The grave danger for Europe, economically speaking, flows from the consequence of introducing a single currency where no single labor market exists. A single currency means that, in the future, variations in economic performance between one region and another cannot result, as they do today, in a downward adjustment of the currency in the less successful areas. Interest rates will have to reflect policy established at the center, not local conditions. The full impact of recession will therefore fall on unemployment.

In the United States, a vast area covered by a single currency, labor is very mobile. People who lose their jobs in a depressed area can and do move to another state in search of a job, however inconvenient it may be. But in our continent people cannot move at will to find new work. They face barriers related to language, qualifications, local culture, and plain prejudice. Some of those can be reduced with the passage of time, but most will prove intractable. Indeed, with the so-called Posted Workers Directive, approved under the Social Chapter, EU labor ministers seem determined to reduce labor mobility across borders.

There is another danger.

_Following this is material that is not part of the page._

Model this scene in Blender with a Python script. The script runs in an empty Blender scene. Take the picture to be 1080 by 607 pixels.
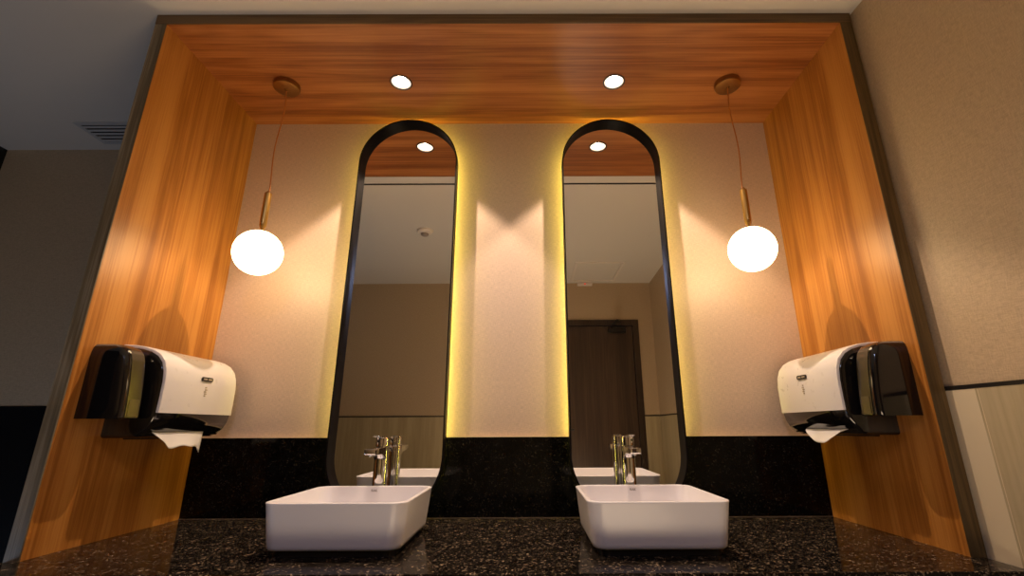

Britain currently receives a notably high proportion of the inward investment coming from the rest of the world into Europe. Those investors clearly see value in Britain's membership of the and free access to its markets. But they also see it as an advantage that the British economy is more flexible and deregulated than most others in Europe, and over the last eighteen years has offered them stability and reassurance. In other words, Britain derives an advantage from not embracing all European economic policies.

If we join the euro, this advantage will be lost, as economic policy in Britain will be determined principally by events in the geographical center of the EU. There may well be a mismatch between conditions in Britain and Germany. Interest rates that suit Germany and France could be inappropriate to British economic circumstances, as they were when we were in the ERM. That will represent a bad risk for investors. It may then make more sense for them to invest where local economic conditions and interest rates are most closely related, that is in Germany. Imagine the impact upon British public opinion if unemployment is high, inward investors are drifting away, the government is powerless to vary interest rates, and the electorate is unable to change anything by electing a new one.

The Question of Security

I began by recognizing the importance of European security. All other objectives are secondary. The principal guarantor of peace in Europe has been NATO, which has provided a wholly credible deterrent against attack. With American troops positioned in Europe, and the awesome U.S. military capability evident, any potential adversary was wise to believe that America would go to war to preserve the territory of its European allies.

The establishment of NATO did not infringe upon the sovereignty of its members. Its treaty is explicitly an agreement of sovereign states who undertake, in accordance with Article V, to regard the violation of the territory of another member state as though it were a violation of their own and to respond with such action as they deem necessary.

NATO has no federalist destiny. In the half century since it was founded, and unlike the EU, it has passed no laws that bind its member states, and no court has extended its influence. In no way has it increased its powers since 1948, and the democratic accountability of its member governments has not been affected.

NATO is now responding to the new situation created by the end of the Cold War, recognizing that the greatest contribution it can make to security is to strengthen the new democracies of Europe. Membership in either NATO or the EU, or in both, can help underpin those democracies. The EU should follow NATO's example. It should be lowering the barriers for entry by the countries of Eastern Europe, not creating an inner core that requires qualifications that those countries cannot hope to attain. Negotiating admission for new members looks as if it will be a protracted, and maybe cantankerous, business.